When I was a boy I played with other slave children and sometimes with the master's children and what little education I have I got from them. No, I can't read or write but I can figure 'like the devil'.

The plantation of John Jefferson was one of the biggest in the south, it had 2200 acres and he owned about 2000 slaves.

I was too young to remember anything about the slave days although I do remember that I never saw a pair of shoes until I was old enough to work. My father was a cobbler and I used to have to whittle out shoe pegs for him and I had to walk sometimes six miles to get pine knots which we lit at night so my mother could see to work.

I did not stay with my father and mother long as I was only about 14 when I started north. I worked for farmers every place I could find work and sometimes would work a month or maybe two. The last farmer I worked for I stayed a year and I got my board and room and five dollars a month which was paid at the end of every six months. I stayed in Pennsylvania for some years and came to Canton in 1884. I have always worked at farm work except now and then in a factory.

I had two brothers, Dan and Tom, and one sister, Dora, but I never heard from them or saw them after the war. I have been married twice. My first wife was Sally Dillis Blaire and we were married in 1889. I got a divorce a few years later and I don't know whatever became of her. My second wife is still living. Her name was Kattie Belle Reed and I married her in 1907. No, I never had any children.

I don't believe I had a bed when I was a slave as I don't remember any. At home, after the war, my mother and father's bed was made of wood with ropes stretched across with a straw tick on top. 'Us kids' slept under this bed on a 'trundle' bed so that at night my mother could just reach down and look after any one of us if we were sick or anything.

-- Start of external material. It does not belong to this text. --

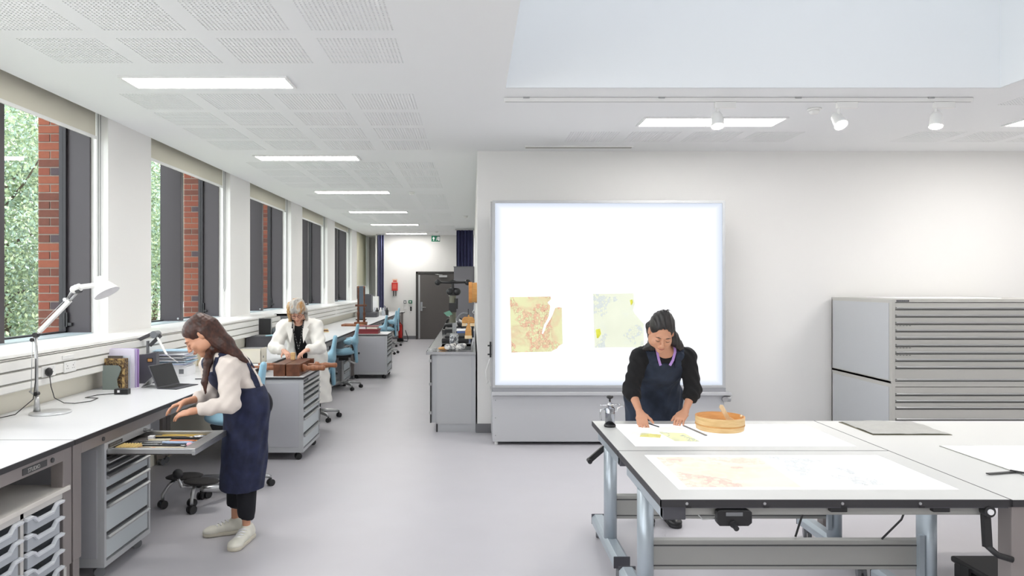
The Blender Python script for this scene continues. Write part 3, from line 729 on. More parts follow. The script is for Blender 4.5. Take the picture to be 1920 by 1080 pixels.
T = [('pencil', -1.79, 4.455, .30, 0, .006, 'yellow', .015, 'ivory', 'long yellow pencil lying furthest back in the drawer'),
 ('ruler', -1.83, 4.425, .33, 0, .004, 'yellow', 0, None, 'flat yellow wooden rule beside the back pencil'),
 ('brush', -1.87, 4.395, .24, .03, .006, 'black', .03, 'grey', 'black handled brush beside the yellow rule'),
 ('palette_knife', -1.74, 4.375, .22, -.05, .005, 'black', .05, 'grey', 'black handled knife with shiny blade near the drawer front'),
 ('crumpled_foil', -1.67, 4.385, .09, .2, .012, 'grey', 0, None, 'lumpy silver tool near the far front corner'),
 ('bone_folder', -1.90, 4.325, .13, .1, .006, 'ivory', 0, None, 'small pale bone folder in the middle rows'),
 ('scalpel', -1.93, 4.29, .17, 0, .004, 'grey', .03, 'grey', 'thin steel scalpel in the middle of the drawer'),
 ('spatula', -1.90, 4.25, .19, .02, .0045, 'grey', .03, 'ivory', 'grey spatula with white tip in the middle of the drawer'),
 ('clay_tool', -1.75, 4.30, .16, 0, .006, 'orange', .03, 'amber', 'orange handled tool with amber end'),
 ('knife', -1.75, 4.235, .19, 0, .009, 'blue', .01, 'blue', 'pale blue plastic craft knife'),
 ('needle_tool', -1.95, 4.205, .2, .03, .004, 'grey', .02, 'grey', 'slim steel needle tool left of the blue knife'),
 ('bristle_brush', -1.86, 4.165, .3, .02, .006, 'black', .04, 'grey', 'dark long handled brush in the front rows'),
 ('burnisher', -1.80, 4.12, .28, -.03, .0055, 'ivory', .04, 'black', 'ivory handled burnisher near the front of the drawer'),
 ('small_brush', -1.93, 4.10, .16, .05, .006, 'brown', .03, 'orange', 'small brown brush left of the burnisher'),
 ('wood_spatula', -1.72, 4.06, .14, 0, .005, 'ivory', 0, None, 'pale flat wooden spatula by the front edge'),
 ('tweezers', -1.86, 4.07, .18, .0, .004, 'grey', .02, 'grey', 'steel tweezers along the front edge')]
for n_, x, y, L, a, r, m, tp, tm, lab in T:
    stick(n_, x, y, L*1.0, a, r, cm_[m], tp, cm_[tm] if tm else None, lab, 'hand tool', .02 if n_ in ('ruler', 'wood_spatula', 'bone_folder') else 0)
solo('eraser', MB().box(-1.99, -1.955, 4.36, 4.395, zf, zf+.02), M_paper, 'small white eraser block in the back left of the drawer', 'eraser', 'hand tools in the open drawer', .003)
solo('round_rubber', MB().ball((-1.655, 4.165, zf+.0135), .013, sc=(1.5, 1.1, 1)), cm_['pink'], 'round pink rubber ball near the drawer front', 'eraser', 'hand tools in the open drawer')
t = thing('bristle_block', (-1.98, 4.09, zf), 'yellow block of wooden pegs at the near left corner of the drawer', 'block', 'hand tools in the open drawer')
part('block_base', MB().box(-2.035, -1.925, 4.045, 4.155, zf, zf+.016), M_wood, t, .002)
mb = MB()
for i in range(7):
    for j in range(7): mb.cyl((-2.028+i*.016, 4.053+j*.016, zf+.016), (-2.028+i*.016, 4.053+j*.016, zf+.026), .005, n=6)
part('peg_field', mb, mat('peg_cream', (228, 206, 142), .5), t, kind='stuff')

# ------------------------------------------------------------------ tray storage unit at the left edge
TX = -2.06; ty = [2.28, 2.605, 2.93, 3.255, 3.60]
t = thing('tray_unit', (-2.3, 2.95, 0), 'pale storage unit of translucent plastic trays under the near bench', 'storage unit')
part('top_board', MB().box(-2.52, TX+.012, ty[0]-.03, ty[-1]+.03, .605, .628), mat('unit_top', (224, 220, 214), .45), t, .002)
mb = MB().box(-2.52, -2.5, ty[0], ty[-1], .05, .605).box(-2.52, TX, ty[0], ty[-1], .05, .07).box(TX-.02, TX, ty[0], ty[-1], .575, .605)
part('carcass', mb, M_carc, t)
for yy in ty: part('upright', MB().box(-2.52, TX, yy-.012, yy+.012, .0, .605), M_carc, t)
def tray_meshes():
    """wavy front lip tray, local: front at x=0 facing +X, y 0..w"""
    w = .30; h = .072; lip = MB(); n = 24
    def wave(u):   # front lip height: dip in the centre for the hand
        s = abs(u-.5)*2; return -.028*(1-min(1, max(0, (s-.42)/.2)))**1.0 if s < .62 else 0
    top = [(i/n*w, wave(i/n)) for i in range(n+1)]
    for i in range(n):
        (ya, za), (yb, zb) = top[i], top[i+1]
        lip._add([(-.004, ya, za-.014), (.012, ya, za-.012), (.016, ya, za), (-.004, ya, za+.004), (-.004, yb, zb-.014), (.012, yb, zb-.012), (.016, yb, zb), (-.004, yb, zb+.004)],
                 [(0, 1, 5, 4), (1, 2, 6, 5), (2, 3, 7, 6), (3, 0, 4, 7)]+([(3, 2, 1, 0)] if i == 0 else [])+([(4, 5, 6, 7)] if i == n-1 else []))
    lip.box(-.40, 0, 0, .01, -.012, .002).box(-.40, 0, w-.01, w, -.012, .002)
    body = MB(); t_ = .003; y0, y1 = .022, w-.022
    for i in range(n):
        (ya, za), (yb, zb) = top[i], top[i+1]; ya = min(max(ya, y0), y1); yb = min(max(yb, y0), y1)
        if yb-ya < 1e-5: continue
        body._add([(0, ya, -h), (0, yb, -h), (0, yb, zb-.012), (0, ya, za-.012), (-t_, ya, -h), (-t_, yb, -h), (-t_, yb, zb-.012), (-t_, ya, za-.012)], [(0, 1, 2, 3), (5, 4, 7, 6)])
    body.box(-.4, 0, y0, y0+t_, -h, -.006).box(-.4, 0, y1-t_, y1, -h, -.006).box(-.4, -.397, y0, y1, -h, -.006).box(-.4, 0, y0, y1, -h-t_, -h)
    return lip, body
lipmb, bodymb = tray_meshes(); first = None; words = ['top', 'second', 'third', 'fourth', 'fifth', 'lowest']; colw = ['far left hidden', 'left', 'second', 'right-hand']
for ci in (1, 2, 3):
    for ri in range(6):
        lab = '%s translucent tray down in the %s column of the tray unit' % (words[ri], ['', 'leftmost', 'middle', 'right-hand'][ci])
        pos = (TX+.004, ty[ci]+.0125, .57-ri*.0825)
        if first is None:
            first = thing('storage_tray', (0, 0, 0), lab, 'tray', 'plastic trays in the storage unit')
            part('tray_lip', lipmb, mat('tray_lip', (226, 230, 236), .3), first); part('tray_body', bodymb, M_tray, first); first.location = pos
        else: dup(first, pos, None, lab)

# ------------------------------------------------------------------ desk lamp
bz = BZ; c = V((-2.62, 4.42, bz))
t = thing('desk_lamp', c, 'white and chrome spring-balanced desk lamp on the near bench', 'lamp')
part('base', MB().lathe([(.115, 0), (.117, .006), (.112, .011), (0, .012)], c, 40), mat('brushed_base', (214, 216, 218), .28, metal=.6), t)
px_ = c+V((-.085, 0, 0)); e1 = V((px_.x-.005, 4.42, 1.335)); e2 = V((-2.435, 4.42, 1.615))
lo = part('lower_arm', MB().tube([px_+V((0, 0, .012)), px_+V((0, 0, .10))], [.02, .012], 14).tube([px_+V((0, 0, .08)), e1], .010, 10), M_alu, t)
part('spring_rod', MB().tube([px_+V((-.035, 0, .13)), (e1.x-.022, 4.42, e1.z-.02)], .002, 6).tube([px_+V((-.045, 0, .135)), px_+V((0, 0, .105))], .006, 8), M_alu, lo)
part('joint', MB().cyl((e1.x, 4.405, e1.z), (e1.x, 4.435, e1.z), .016).cyl((e1.x-.022, 4.41, e1.z-.03), (e1.x-.022, 4.43, e1.z-.03), .012).cyl((px_.x, 4.405, bz+.12), (px_.x, 4.435, bz+.12), .013), M_bplast, lo)
d = (e2-e1).normalized()
up = part('upper_arm', MB().bar(e1+d*.03, e1+d*.30, .022, .028, (0, 1, 0)).tube([e1-d*.04, e1], .007, 8).tube([e1, e1+d*.32], .007, 8), M_white, t)
part('wire', MB().tube([e1+V((.03, .0, .07)), e1+d*.30+V((-.012, 0, .022))], .0018, 6), M_alu, up)
part('elbow_link', MB().tube([e1+d*.29, e2+V((-.02, 0, -.02))], .008, 8).cyl(e2+V((-.09, -.014, -.06)), e2+V((-.09, .014, -.06)), .012).tube([e1+d*.30+V((-.01, 0, .02)), e2+V((-.03, 0, .03))], .007, 8), M_alu, up)
part('pivot', MB().cyl(e2+V((-.01, -.02, -.005)), e2+V((-.01, .02, -.005)), .014), M_bplast, up)
sh = V((-2.315, 4.42, 1.675)); sd = V((.52, -.05, -.85)).normalized()
part('lamp_neck', MB().cyl(e2+V((-.045, 0, .0)), e2+V((.0, 0, .018)), .024, n=18).cyl(e2+V((-.055, 0, -.004)), e2+V((-.045, 0, 0)), .016, .024, n=18).cyl(e2+V((0, 0, .018)), sh+sd*.03, .016, n=16), M_white, t)
shade = part('lamp_shade', MB().tube([sh-sd*.008, sh+sd*.012, sh+sd*.095], [.030, .036, .078], 28, False), M_white, t, label='white metal cone shade')
part('shade_lining', MB().tube([sh, sh+sd*.014, sh+sd*.094], [.024, .032, .0755], 28, False), M_paper, shade)
part('shade_cap', MB().cyl(sh-sd*.022, sh-sd*.008, .018, .030, 28), M_white, shade)
part('bulb', MB().ball(sh+sd*.035, .028, 14), M_paper, shade)
part('lamp_cable', MB().tube([px_+V((.0, -.01, .34)), px_+V((.0, -.014, .2)), px_+V((-.01, -.02, .09)), px_+V((-.07, -.1, .01)), (-2.84, 4.1, bz+.004), (-2.85, 3.7, bz+.004)], .003, 6), M_bplast, t)
# sockets on the trunking and plug
def socket(y, z, lab, n_=2):
    t = thing('wall_socket', (-2.803, y, z), lab, 'socket', 'sockets on the white trunking')
    part('face_plate', MB().box(-2.803, -2.795, y-.073, y+.073, z-.036, z+.036), M_white, t, .002)
    for k in (-1, 1):
        part('pin_hole', MB().box(-2.795, -2.7945, y+k*.035-.003, y+k*.035+.003, z+.004, z+.012).box(-2.795, -2.7945, y+k*.035-.014, y+k*.035-.006, z-.012, z-.008).box(-2.795, -2.7945, y+k*.035+.006, y+k*.035+.014, z-.012, z-.008), M_slot, t)
        part('rocker', MB().box(-2.795, -2.792, y+k*.05-.005, y+k*.05+.005, z+.016, z+.028), M_white, t)
socket(4.70, 1.078, 'white double socket on the trunking with a black plug in it')
socket(4.95, 1.078, 'white double socket next to the one with the black plug')
socket(7.25, 1.078, 'white double socket on the trunking above the paper stack')
socket(10.9, 1.078, 'white double socket on the trunking past the dark speaker')
solo('data_outlet', MB().box(-2.803, -2.796, 4.86, 5.0, 1.135, 1.16), M_white, 'small white data outlet on the upper trunking strip', 'socket', bevel=.002)
t = thing('plug', (-2.78, 4.665, 1.07), 'black mains plug in the near socket, its cable running across the bench', 'plug')
part('plug_body', MB().ball((-2.775, 4.665, 1.075), .03, sc=(.75, .85, 1)), M_bplast, t)
part('cable', MB().tube([(-2.77, 4.665, 1.05), (-2.765, 4.67, .98), (-2.76, 4.70, .90), (-2.72, 4.74, bz+.01), (-2.66, 4.76, bz+.004), (-2.60, 4.85, bz+.004), (-2.62, 4.98, bz+.004), (-2.72, 5.0, bz+.004), (-2.70, 5.12, bz+.004), (-2.60, 5.2, bz+.004)], .0028, 6), M_bplast, t)
t = solo('power_adapter', MB().box(-2.60, -2.50, 5.16, 5.21, bz, bz+.04), M_bplast, 'small black power adapter on the bench before the slipcase', 'adapter', bevel=.004)
part('adapter_label', MB().box(-2.575, -2.557, 5.1593, 5.16, bz+.015, bz+.032), M_paper, t)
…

I was raised on ash cakes, yams and butter milk. These ash cakes were small balls made of dough and my mother would rake the ashes out of the fire place and lay these balls on the hot coals and then cover them over with the ashes again. When they were done we would take 'em out, clean off the ashes and eat them. We used to cook chicken by first cleaning it, but leaving the feathers on, then cover it with clay and lay it in a hole filled with hot coals. When it was done we would just knock off the clay and the feathers would come off with it.

When I was a 'kid' I wore nothing but a 'three cornered rag' and my mother made all my clothes as I grew older. No, the slaves never knew what underwear was.

We didn't have any clocks to go by; we just went to work when it was light enough and quit when it was too dark to see. When any slaves took sick they called in a nigger mammy who used roots and herbs, that is, unless they were bad sick, then the overseer would call a regular doctor.

When some slave died no one quit work except relatives and they stopped just long enough to go to the funeral. The coffins were made on the plantation, these were just rough pine board boxes, and the bodies were buried in the grave yard on the plantation.